» **Task**
Copy out each line in the material below that has the word "picture".

» **Supplied data**
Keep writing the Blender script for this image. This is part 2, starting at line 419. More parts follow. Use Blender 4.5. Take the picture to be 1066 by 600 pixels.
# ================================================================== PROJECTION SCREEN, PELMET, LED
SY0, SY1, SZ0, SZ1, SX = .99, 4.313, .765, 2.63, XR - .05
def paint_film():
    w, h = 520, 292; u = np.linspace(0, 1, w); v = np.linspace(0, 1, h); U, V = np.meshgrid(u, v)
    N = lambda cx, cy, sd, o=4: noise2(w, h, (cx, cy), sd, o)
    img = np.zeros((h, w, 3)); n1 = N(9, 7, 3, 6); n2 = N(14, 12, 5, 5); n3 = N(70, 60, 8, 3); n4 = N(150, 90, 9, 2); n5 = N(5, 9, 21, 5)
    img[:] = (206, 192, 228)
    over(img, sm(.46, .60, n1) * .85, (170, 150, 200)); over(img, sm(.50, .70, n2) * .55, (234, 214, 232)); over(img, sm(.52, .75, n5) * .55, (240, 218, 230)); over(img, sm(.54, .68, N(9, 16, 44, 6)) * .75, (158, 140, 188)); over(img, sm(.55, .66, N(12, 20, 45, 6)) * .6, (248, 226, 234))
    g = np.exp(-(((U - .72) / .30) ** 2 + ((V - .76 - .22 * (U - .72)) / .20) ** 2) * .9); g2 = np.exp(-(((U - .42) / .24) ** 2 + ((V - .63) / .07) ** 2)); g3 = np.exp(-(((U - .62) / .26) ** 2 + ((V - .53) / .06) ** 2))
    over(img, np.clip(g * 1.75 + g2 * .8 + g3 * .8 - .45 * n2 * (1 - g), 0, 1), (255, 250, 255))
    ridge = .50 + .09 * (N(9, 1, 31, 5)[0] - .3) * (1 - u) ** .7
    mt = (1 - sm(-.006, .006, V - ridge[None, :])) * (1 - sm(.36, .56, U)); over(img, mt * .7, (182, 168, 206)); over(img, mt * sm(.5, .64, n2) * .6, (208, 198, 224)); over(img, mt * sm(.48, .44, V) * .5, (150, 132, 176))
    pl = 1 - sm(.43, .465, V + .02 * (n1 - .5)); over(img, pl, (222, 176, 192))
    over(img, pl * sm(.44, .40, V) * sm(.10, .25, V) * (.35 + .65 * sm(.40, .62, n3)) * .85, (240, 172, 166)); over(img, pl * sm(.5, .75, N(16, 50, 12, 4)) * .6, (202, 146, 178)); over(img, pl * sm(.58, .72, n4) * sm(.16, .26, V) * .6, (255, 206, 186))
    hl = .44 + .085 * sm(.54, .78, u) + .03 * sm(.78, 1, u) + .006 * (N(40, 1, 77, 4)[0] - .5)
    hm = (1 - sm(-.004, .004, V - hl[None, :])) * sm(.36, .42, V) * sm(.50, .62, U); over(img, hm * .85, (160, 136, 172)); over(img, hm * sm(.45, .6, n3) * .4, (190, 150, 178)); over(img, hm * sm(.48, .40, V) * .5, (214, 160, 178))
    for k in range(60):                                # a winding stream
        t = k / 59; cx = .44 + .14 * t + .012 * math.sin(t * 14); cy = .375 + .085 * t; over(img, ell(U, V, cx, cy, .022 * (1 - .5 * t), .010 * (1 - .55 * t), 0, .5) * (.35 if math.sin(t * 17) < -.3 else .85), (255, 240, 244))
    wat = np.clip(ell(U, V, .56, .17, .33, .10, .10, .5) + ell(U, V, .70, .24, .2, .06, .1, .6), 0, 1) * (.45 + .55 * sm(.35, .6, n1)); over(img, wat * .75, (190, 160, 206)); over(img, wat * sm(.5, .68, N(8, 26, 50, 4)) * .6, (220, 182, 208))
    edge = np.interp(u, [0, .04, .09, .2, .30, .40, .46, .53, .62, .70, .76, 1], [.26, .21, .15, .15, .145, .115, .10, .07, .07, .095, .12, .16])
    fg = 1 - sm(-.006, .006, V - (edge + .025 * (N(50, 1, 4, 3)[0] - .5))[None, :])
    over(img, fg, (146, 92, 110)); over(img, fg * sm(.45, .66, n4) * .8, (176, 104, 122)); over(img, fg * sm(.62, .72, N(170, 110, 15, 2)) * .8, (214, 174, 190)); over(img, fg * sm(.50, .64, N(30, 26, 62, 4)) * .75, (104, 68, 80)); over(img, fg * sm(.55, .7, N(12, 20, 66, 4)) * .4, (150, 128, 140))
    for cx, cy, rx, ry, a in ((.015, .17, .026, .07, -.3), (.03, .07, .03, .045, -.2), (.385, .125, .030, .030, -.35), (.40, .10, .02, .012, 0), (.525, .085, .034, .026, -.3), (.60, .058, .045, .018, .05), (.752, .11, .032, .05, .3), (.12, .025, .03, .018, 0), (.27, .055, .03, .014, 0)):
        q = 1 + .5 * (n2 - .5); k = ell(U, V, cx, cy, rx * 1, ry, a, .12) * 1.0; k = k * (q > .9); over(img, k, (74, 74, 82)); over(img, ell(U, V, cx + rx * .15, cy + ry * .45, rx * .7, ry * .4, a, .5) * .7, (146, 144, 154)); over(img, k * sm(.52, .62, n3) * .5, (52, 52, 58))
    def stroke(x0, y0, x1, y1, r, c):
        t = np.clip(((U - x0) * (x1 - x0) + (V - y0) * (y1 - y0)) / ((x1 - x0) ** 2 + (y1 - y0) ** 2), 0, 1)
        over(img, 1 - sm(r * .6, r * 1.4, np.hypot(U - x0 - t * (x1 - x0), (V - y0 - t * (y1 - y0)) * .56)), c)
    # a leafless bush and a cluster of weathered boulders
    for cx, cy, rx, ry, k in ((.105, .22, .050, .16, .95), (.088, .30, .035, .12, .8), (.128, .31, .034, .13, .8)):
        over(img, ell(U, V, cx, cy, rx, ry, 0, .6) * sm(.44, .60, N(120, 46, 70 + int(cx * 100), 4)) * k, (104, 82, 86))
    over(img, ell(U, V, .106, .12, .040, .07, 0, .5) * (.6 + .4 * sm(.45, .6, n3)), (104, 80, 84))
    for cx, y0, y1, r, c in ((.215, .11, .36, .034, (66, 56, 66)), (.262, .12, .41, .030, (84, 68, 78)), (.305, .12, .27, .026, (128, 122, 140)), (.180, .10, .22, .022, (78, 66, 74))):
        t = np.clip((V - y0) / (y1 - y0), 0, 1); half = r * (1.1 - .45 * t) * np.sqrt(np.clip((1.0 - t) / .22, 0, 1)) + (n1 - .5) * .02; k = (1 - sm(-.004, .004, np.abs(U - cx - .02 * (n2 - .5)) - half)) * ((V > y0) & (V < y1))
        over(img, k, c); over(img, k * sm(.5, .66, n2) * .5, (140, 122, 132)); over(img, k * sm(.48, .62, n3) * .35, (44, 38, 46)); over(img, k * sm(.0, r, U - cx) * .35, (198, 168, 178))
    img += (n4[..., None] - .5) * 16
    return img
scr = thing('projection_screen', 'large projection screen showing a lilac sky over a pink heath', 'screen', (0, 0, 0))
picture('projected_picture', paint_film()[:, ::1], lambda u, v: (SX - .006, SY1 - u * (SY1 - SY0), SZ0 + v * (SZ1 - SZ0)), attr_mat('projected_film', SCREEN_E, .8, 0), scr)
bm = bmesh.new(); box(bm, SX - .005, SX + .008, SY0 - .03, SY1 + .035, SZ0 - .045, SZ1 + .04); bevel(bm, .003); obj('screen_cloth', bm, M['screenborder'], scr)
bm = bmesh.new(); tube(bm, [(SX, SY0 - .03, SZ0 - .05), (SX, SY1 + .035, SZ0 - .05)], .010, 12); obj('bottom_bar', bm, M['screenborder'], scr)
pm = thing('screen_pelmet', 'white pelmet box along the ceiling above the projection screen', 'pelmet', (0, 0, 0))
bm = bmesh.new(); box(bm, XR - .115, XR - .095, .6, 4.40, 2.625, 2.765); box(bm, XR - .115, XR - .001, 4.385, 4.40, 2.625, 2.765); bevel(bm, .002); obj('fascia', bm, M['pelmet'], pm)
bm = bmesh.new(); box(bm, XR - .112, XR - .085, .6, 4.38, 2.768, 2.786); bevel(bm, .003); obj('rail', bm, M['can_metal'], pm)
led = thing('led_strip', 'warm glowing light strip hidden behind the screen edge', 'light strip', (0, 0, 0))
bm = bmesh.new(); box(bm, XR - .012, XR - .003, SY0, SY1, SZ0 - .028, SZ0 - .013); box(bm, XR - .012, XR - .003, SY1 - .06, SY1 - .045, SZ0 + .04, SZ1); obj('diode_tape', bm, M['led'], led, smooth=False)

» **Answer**
Keep writing the Blender script for this image. This is part 2, starting at line 419. More parts follow. Use Blender 4.5. Take the picture to be 1066 by 600 pixels.
picture('projected_picture', paint_film()[:, ::1], lambda u, v: (SX - .006, SY1 - u * (SY1 - SY0), SZ0 + v * (SZ1 - SZ0)), attr_mat('projected_film', SCREEN_E, .8, 0), scr)